Lugano II Convention

Under the Lugano II Convention (Convention on jurisdiction and the recognition and enforcement of judgments in civil and commercial matters, signed on 30 October 2007, which was approved on behalf of the Community by Council Decision 2009/430/EC of 27 November 2008 (OJ 2009 L 147, p. 1), applicable to the dispute in the main proceedings, where proceedings involving the same cause of action and between the same parties are brought in the courts of different States bound by that Convention, any court other than the court first seised must of its own motion stay its proceedings until such time as the jurisdiction of the court first seised is established.

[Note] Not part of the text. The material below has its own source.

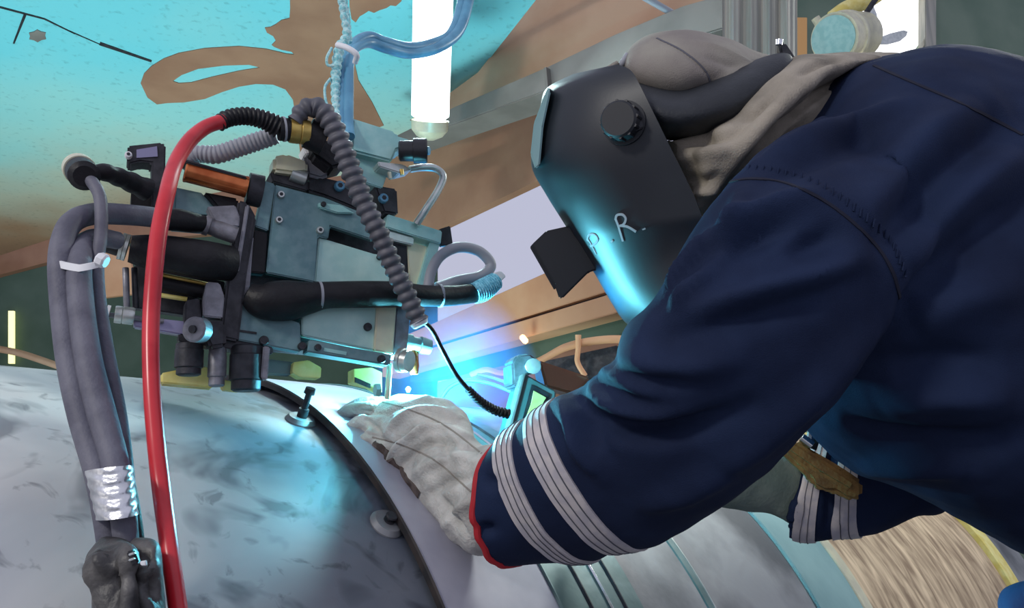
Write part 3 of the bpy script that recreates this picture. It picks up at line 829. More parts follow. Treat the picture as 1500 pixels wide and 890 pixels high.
for (x, y0, y1, r, m_) in ((278, 502, 550, 20, 'dark'), (319, 508, 566, 13, 'grey'), (362, 506, 573, 24, 'dark')):
    MR('drive_roller', (x, y0), (x - 2, y1), r, M[m_], tr, .005, seg=30, steps=[(0, .8), (.04, .95), (.2, .95), (.22, 1), (.75, 1), (.78, .86), (.96, .86), (1, .7)])
s('roller_frame', [(262, 488), (345, 498), (400, 508), (400, 518), (345, 512), (262, 500)], MP, .0, .03, M['dark'], tr)
s('roller_strut', [(386, 506), (396, 508), (392, 556), (382, 554)], MP, -.01, .02, M['grey'], tr)
s('yellow_carriage', [(236, 546), (262, 541), (300, 535), (312, 545), (312, 568), (236, 561)], MP, .05, .03, M['yellow'], tr, bev=.002)
s('yellow_carriage', [(324, 555), (350, 560), (352, 573), (326, 570)], MP, .04, .02, M['yellow'], tr)
s('clamp_block', [(430, 530), (452, 527), (471, 538), (470, 553), (440, 552), (428, 545)], MP, .03, .03, M['yellow'], tr, bev=.001)
s('clamp_block', [(388, 525), (430, 530), (428, 548), (390, 545)], MP, .045, .03, M['greencoat'], tr)
s('torch_bracket', [(518, 540), (545, 538), (560, 545), (560, 575), (545, 566), (518, 560)], MP, .03, .03, M['yellow'], tr, bev=.001)  # light falling on the bracket put into its yellow colour
s('torch_slot', [(520, 552), (543, 562), (543, 568), (520, 559)], MP, .028, .004, M['dark'], tr, bev=0)
MR('torch_rod', (571, 532), (567, 584), 4, M['cream'], tr, .01)
MR('torch_nut', (549, 571), (556, 571), 10, M['tealcoat_arctint'], tr, .012, seg=6)
MR('torch_ring', (586, 527), (600, 529), 18, M['alu'], tr, .0, -.012, seg=30, steps=[(0, 1), (.4, 1), (.45, .9), (1, .86)])
MR('torch_body', (590, 500), (630, 508), 13, M['tealcoat_arctint'], tr, .03, seg=24, steps=[(0, 1), (.3, 1), (.32, .8), (.6, .8), (.62, 1), (1, .85)])
MR('torch_nozzle', (604, 508), (607, 548), 8, M['copper'], tr, .035, seg=20, steps=[(0, 1), (.7, 1), (1, .7)])
# black and wrapped hoses of the tractor
tube('black_hose_bundle', [T(362, 430, -.01, 16), T(385, 440, -.012, 27), T(420, 440, -.012, 30), T(452, 436, -.012, 24), T(480, 432, -.014, 20), T(530, 431, -.016, 20), T(580, 431, -.016, 19), T(620, 433, -.012, 16), T(660, 433, .0, 15), T(706, 428, .01, 14)], M['black'], tr, n=70, seg=20)
for u in (468, 644):
    MR('hose_clip', (u - 2, 433), (u + 2, 433), 21 if u < 500 else 17, M['corr_lt'], tr, -.014 if u < 500 else -.004, seg=26)
tube('braided_end', [T(694, 430, .005, 15.5), T(708, 424, .006, 17), T(728, 410, .006, 13)], M['braid'], tr, n=20, seg=18, ribs=(.004, .2))
tube('loop_hose', [T(626, 424, .02, 8), T(632, 396, .02, 8), T(646, 374, .02, 8), T(672, 362, .02, 8), T(702, 368, .02, 8), T(719, 388, .02, 8), T(704, 404, .02, 8), T(670, 412, .02, 9), T(640, 422, .01, 9)], M['corr_lt'], tr, n=70)
s('loop_tip', [(722, 400), (734, 396), (742, 404), (732, 414)], MP, .0, .01, M['white'], tr)
tube('thick_black_hose', [T(190, 364, -.02, 20), T(215, 368, -.02, 25), T(250, 372, -.022, 27), T(300, 380, -.022, 28), T(338, 386, -.01, 26)], M['black'], tr, n=40, seg=22)
MR('hose_clamp', (176, 360), (187, 363), 20, M['alu'], tr, -.02, seg=26, steps=[(0, 1), (.45, 1), (.5, .92), (.55, 1), (1, 1)])
MR('hose_end', (152, 352), (176, 360), 16, M['black'], tr, -.02, seg=22)
tube('inner_black_hose', [T(232, 412, .01, 12), T(270, 420, .01, 13), T(320, 432, .01, 12)], M['black'], tr, n=20)
# top gland, ribbed boot and brass collar
MR('brass_collar', (424, 190), (452, 194), 19, M['brass'], tr, -.05, seg=12, steps=[(0, .95), (.1, 1), (.5, 1), (.52, .93), (.58, 1.02), (1, 1)])
MR('gland_nut', (408, 189), (424, 190), 17, M['black'], tr, -.05, seg=12)
MR('gland_ring', (414, 189), (417, 189), 18.5, M['corr_lt'], tr, -.05, seg=24)
MR('gland_body', (450, 194), (476, 206), 23, M['black'], tr, -.045, seg=24)
s('gland_bracket', [(452, 200), (500, 208), (510, 240), (486, 246), (460, 226)], MP, -.02, .05, M['black'], tr, bev=.004)
tube('light_ribbed_hose', [T(405, 198, -.02, 13), T(380, 206, -.01, 14), T(350, 216, 0, 14), T(318, 226, .01, 14), T(290, 226, .02, 13), T(270, 236, .03, 12)], M['corr_lt'], tr, ribs=(.0058, .14), seg=20)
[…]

In that context, the Amstsgericht Stuttgart (District Court, Stuttgart, Germany), hearing the action brought by Ms Schlömp, is unsure whether a Swiss conciliation authority is a court for the purposes of the Convention, so that the institution of proceedings concerning maintenance obligations before the conciliation authority would oblige the Amstsgericht Stuttgart to stay the proceedings before it.

The Court’s decision

In its decision, the Court observes, first of all, that, according to Article 62 of the Convention, the word ‘court’ includes any authorities designated by a State bound by that Convention as having jurisdiction in the matters falling within its scope. Furthermore, it is clear from the explanatory report on the Convention (drafted by Mr Fausto Pocar and approved by the Council (OJ 2009 C 319, p. 1) that that article takes a functional approach, according to which an authority is classified as a court based on the functions its carries out rather than on its formal classification under national law.

Next, the Court finds that, as a general rule, under Swiss law the institution of a civil action must be preceded by conciliation proceedings, and the failure to comply with that obligation has the result that any subsequent legal proceedings will be rendered inadmissible. The conciliation proceedings (which are subject to the audi alterem partem principle) may result in the delivery of a binding judgment, a draft judgment which may become final if it is not challenged, the signing of a conciliation agreement, or the issue of authorization to bring legal proceedings. The Court also finds, first, that the conciliation authorities are subject to the guarantees laid down by Swiss law on the disqualification of magistrates of which those authorities are composed and, second, that the latter perform their duties in a wholly independent manner. In those circumstances, the Court declares that, in carrying out the function conferred on them in civil matters, the Swiss conciliation authorities may be classified as ‘courts’ for the purposes of the Convention.